For the dark tones, use highly pigmented paint with very little water. This will allow those deep colors to show up dark and nearly opaque. With dark reds and reddish browns, apply the same technique you used for the mid tones: Create quick, short strokes with the paint, and then use a clean, damp brush to blend those strokes. However, you won’t add these dark tones uniformly across the bird’s body; rather, focus them where you see shadows and dark areas in your reference photo. 

Then, add black to the tip of the tail and wing, as well as the portion of the bird’s face surrounding its beak. Finally, fill in the cardinal’s legs with light brown. 

Step 5: Finish With the Eye 

watercolor bird framed
Your finished watercolor cardinal portrait will be bold and vibrant. 

At this point, there should be just one unpainted area of the bird: the eye. To complete it, first use an ultra-fine marker to outline the eye, and then draw a smaller circle within the eye.
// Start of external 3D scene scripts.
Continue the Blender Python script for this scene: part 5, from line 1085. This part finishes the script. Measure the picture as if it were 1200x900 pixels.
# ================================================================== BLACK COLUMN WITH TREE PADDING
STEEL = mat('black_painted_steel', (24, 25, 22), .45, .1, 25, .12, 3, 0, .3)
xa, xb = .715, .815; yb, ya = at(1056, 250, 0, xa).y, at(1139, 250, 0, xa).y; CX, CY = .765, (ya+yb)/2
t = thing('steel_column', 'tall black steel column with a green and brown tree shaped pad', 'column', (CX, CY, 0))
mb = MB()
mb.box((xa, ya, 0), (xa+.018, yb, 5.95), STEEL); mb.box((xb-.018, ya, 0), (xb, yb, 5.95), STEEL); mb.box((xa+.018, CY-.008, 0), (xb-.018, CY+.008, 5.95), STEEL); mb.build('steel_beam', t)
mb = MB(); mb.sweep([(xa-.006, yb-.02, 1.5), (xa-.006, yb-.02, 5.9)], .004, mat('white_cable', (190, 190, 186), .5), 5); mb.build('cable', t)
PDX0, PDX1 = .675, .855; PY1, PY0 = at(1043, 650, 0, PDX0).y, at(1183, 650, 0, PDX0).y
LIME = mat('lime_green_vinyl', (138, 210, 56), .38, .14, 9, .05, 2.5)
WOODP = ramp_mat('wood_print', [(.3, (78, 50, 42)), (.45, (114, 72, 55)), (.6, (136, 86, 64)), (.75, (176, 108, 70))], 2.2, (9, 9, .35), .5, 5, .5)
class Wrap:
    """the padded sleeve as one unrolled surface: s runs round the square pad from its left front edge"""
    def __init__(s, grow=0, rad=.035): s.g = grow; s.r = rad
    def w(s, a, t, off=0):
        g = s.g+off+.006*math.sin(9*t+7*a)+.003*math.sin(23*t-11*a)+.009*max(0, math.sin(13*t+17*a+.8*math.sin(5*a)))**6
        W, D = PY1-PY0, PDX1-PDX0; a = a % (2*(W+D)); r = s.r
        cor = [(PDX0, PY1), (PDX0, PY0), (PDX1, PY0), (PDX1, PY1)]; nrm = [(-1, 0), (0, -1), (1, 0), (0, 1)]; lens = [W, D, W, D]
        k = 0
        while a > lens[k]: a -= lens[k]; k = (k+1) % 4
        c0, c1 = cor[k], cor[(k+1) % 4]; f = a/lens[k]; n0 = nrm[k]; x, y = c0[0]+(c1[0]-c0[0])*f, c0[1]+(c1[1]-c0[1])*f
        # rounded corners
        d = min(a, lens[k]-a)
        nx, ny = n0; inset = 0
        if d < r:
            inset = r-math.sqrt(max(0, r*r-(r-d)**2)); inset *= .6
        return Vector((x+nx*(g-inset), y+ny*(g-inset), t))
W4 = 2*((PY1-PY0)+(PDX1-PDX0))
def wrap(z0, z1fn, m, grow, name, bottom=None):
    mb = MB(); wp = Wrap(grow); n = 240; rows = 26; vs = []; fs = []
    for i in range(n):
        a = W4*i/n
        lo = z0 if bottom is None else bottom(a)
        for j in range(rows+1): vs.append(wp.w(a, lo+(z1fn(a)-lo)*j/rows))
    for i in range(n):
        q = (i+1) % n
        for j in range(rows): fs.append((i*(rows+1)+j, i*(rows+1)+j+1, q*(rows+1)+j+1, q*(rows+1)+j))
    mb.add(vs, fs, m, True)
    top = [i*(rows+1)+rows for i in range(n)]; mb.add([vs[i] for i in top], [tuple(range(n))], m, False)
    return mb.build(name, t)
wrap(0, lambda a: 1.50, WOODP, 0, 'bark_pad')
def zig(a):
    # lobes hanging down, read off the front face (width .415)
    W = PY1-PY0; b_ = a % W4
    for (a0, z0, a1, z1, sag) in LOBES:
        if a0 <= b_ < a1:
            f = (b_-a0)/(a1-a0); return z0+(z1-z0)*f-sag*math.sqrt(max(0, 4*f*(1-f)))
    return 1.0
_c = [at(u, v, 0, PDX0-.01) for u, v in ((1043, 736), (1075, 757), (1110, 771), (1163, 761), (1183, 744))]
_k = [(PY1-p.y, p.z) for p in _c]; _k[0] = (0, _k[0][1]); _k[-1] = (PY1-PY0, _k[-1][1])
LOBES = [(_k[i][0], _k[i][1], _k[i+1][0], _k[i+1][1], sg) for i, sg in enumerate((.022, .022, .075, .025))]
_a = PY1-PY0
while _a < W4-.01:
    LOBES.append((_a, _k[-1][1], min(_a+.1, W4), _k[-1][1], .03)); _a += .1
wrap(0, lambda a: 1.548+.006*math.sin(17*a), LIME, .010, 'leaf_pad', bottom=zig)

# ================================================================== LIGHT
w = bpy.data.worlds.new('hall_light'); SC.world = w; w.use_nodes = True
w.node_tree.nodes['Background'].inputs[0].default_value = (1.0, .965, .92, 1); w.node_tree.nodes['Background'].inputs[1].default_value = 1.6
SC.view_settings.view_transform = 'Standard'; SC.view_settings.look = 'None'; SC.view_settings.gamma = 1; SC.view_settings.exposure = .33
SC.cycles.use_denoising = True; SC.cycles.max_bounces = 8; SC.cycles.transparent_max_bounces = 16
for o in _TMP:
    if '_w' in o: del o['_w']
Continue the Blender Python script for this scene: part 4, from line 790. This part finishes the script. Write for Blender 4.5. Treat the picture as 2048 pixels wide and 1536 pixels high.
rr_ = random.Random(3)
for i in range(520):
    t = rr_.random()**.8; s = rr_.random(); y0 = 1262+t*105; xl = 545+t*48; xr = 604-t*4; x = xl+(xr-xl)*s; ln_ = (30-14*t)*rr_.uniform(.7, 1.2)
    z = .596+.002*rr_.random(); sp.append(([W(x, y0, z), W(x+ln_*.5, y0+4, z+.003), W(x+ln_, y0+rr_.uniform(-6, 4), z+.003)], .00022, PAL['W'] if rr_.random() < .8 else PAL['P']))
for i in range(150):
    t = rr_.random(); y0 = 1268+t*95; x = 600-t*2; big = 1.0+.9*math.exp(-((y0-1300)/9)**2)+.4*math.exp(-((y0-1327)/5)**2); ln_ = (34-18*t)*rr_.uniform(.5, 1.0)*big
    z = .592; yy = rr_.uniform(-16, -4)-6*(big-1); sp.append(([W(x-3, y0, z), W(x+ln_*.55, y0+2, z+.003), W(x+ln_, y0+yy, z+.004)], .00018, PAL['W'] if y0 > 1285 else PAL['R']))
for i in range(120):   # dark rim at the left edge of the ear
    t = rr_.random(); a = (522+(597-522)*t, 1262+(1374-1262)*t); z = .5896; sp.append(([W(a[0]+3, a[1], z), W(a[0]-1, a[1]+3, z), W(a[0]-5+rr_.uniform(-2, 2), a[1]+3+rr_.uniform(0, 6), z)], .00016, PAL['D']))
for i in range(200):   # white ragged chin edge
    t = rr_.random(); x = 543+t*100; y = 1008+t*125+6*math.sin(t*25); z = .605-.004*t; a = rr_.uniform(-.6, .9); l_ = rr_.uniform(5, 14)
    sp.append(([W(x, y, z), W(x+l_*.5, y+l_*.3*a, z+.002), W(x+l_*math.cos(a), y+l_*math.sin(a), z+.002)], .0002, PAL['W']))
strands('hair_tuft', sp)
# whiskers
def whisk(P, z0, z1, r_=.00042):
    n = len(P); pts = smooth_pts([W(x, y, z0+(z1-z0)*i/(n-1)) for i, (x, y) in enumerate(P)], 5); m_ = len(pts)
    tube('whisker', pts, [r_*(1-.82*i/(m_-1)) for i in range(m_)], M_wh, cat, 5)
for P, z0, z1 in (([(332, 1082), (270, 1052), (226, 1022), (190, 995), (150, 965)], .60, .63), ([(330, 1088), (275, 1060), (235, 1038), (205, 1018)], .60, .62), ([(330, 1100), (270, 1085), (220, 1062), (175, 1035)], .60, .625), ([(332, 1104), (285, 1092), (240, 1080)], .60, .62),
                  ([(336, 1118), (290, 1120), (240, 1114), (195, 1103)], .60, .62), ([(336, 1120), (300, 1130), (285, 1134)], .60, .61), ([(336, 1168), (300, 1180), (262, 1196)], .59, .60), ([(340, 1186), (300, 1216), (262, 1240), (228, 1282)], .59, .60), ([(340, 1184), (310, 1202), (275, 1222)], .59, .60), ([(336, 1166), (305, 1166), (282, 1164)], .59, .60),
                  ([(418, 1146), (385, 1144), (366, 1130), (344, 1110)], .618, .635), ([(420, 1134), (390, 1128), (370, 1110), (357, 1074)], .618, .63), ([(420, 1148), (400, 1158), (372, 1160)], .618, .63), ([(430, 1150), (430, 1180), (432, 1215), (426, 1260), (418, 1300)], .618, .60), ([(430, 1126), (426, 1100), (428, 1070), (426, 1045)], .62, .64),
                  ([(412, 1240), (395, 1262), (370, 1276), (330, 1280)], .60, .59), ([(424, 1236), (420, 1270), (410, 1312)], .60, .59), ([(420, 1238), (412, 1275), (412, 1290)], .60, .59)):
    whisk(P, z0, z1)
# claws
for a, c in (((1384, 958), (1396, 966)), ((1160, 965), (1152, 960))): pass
With a fine-tipped brush, fill in the outer circle, leaving the inner dot as a highlight. Alternatively (or if you accidentally fill in the eye completely), you can use a white gel pen to add a highlight after the paint has dried. 

Let Your Creativity Soar

A watercolor cardinal can be stunning on its own or a breathtaking addition to a snowy scene (fun fact: cardinals don’t migrate!). So get painting and embrace the fiery, red-orange tones of the cardinal.